Objective
Set down, exactly as written, the lines from the top of the data to the line that holds "import openvdb", and omit the pictures.
%%
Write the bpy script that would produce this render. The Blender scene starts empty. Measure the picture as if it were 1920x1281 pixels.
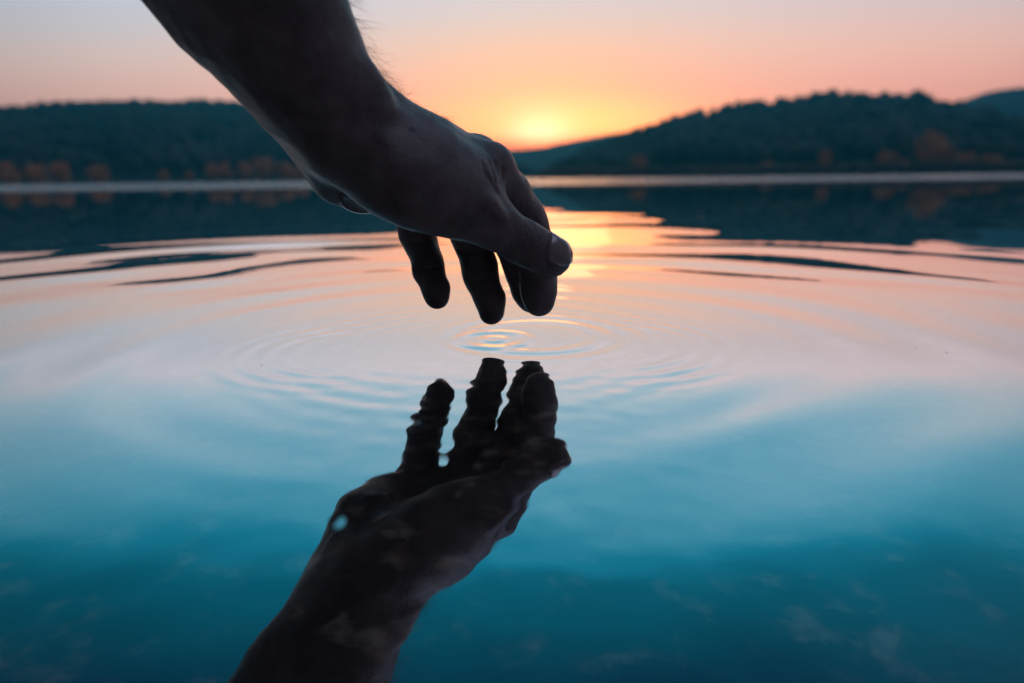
import bpy, math, random
import numpy as np
from mathutils import Vector, Matrix, noise as mnoise
import openvdb

# ------------------------------------------------------------------ camera, sky, sun, exposure
sc = bpy.context.scene
COL = sc.collection
CAM_H = 0.085                       # the camera is held just above the water
TILT, ROLL, FPX = math.radians(13.42), math.radians(0.66), 1280.0
_f = Vector((0, math.cos(TILT), -math.sin(TILT)))
_r0 = Vector((1, 0, 0)); _u0 = Vector((0, math.sin(TILT), math.cos(TILT)))
_r = _r0 * math.cos(ROLL) - _u0 * math.sin(ROLL)
_u = _u0 * math.cos(ROLL) + _r0 * math.sin(ROLL)
CAMP = Vector((0, 0, CAM_H))

cam = bpy.data.objects.new('camera', bpy.data.cameras.new('camera'))
COL.objects.link(cam)
cam.matrix_world = Matrix(((_r.x, _u.x, -_f.x, 0), (_r.y, _u.y, -_f.y, 0), (_r.z, _u.z, -_f.z, CAM_H), (0, 0, 0, 1)))
cam.data.lens = 24; cam.data.sensor_width = 36
cam.data.clip_start = 0.01; cam.data.clip_end = 9000
cam.data.dof.use_dof = True
cam.data.dof.focus_distance = 0.338
cam.data.dof.aperture_fstop = 5.2
sc.camera = cam

def direction(px, py):
    return (_f + _r * ((px - 960) / FPX) + _u * ((640.5 - py) / FPX)).normalized()
def at(px, py, Y):
    d = direction(px, py)
    return CAMP + d * (Y / d.y)
def depth(p):
    return (p - CAMP).dot(_f)

SUN_DIR = direction(1012, 262)
SUN_EL = math.asin(SUN_DIR.z); SUN_AZ = math.atan2(SUN_DIR.x, SUN_DIR.y)

def s2l(c):
    return tuple((v / 255 / 12.92) if v / 255 <= 0.04045 else ((v / 255 + 0.055) / 1.055) ** 2.4 for v in c)

world = bpy.data.worlds.new('World'); sc.world = world; world.use_nodes = True
wt = world.node_tree; wt.nodes.clear()
def N(tree, kind, **kw):
    n = tree.nodes.new(kind)
    for k, v in kw.items():
        setattr(n, k, v)
    return n
def link(tree, a, b): tree.links.new(a, b)
def math_node(tree, op, a, b=None, c=None, clamp=False):
    n = tree.nodes.new('ShaderNodeMath'); n.operation = op; n.use_clamp = clamp
    for i, v in enumerate((a, b, c)):
        if v is None: continue
        if isinstance(v, (int, float)): n.inputs[i].default_value = v
        else: tree.links.new(v, n.inputs[i])
    return n.outputs[0]
def ramp_node(tree, fac, stops, interp='LINEAR'):
    n = tree.nodes.new('ShaderNodeValToRGB'); n.color_ramp.interpolation = interp
    el = n.color_ramp.elements
    while len(el) > 1: el.remove(el[-1])
    for i, (p, c) in enumerate(stops):
        e = el[0] if i == 0 else el.new(p)
        e.position = p; e.color = (c[0], c[1], c[2], 1)
    if fac is not None: tree.links.new(fac, n.inputs[0])
    return n.outputs[0]
def mix_col(tree, fac, a, b, mode='MIX'):
    n = tree.nodes.new('ShaderNodeMix'); n.data_type = 'RGBA'; n.blend_type = mode
    for i, v in ((0, fac), (6, a), (7, b)):
        if isinstance(v, (int, float)): n.inputs[i].default_value = v
        elif isinstance(v, tuple): n.inputs[i].default_value = (*v[:3], 1)
        else: tree.links.new(v, n.inputs[i])
    return n.outputs[2]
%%
Exercise output
Write the bpy script that would produce this render. The Blender scene starts empty. Measure the picture as if it were 1920x1281 pixels.
import bpy, math, random
import numpy as np
from mathutils import Vector, Matrix, noise as mnoise
import openvdb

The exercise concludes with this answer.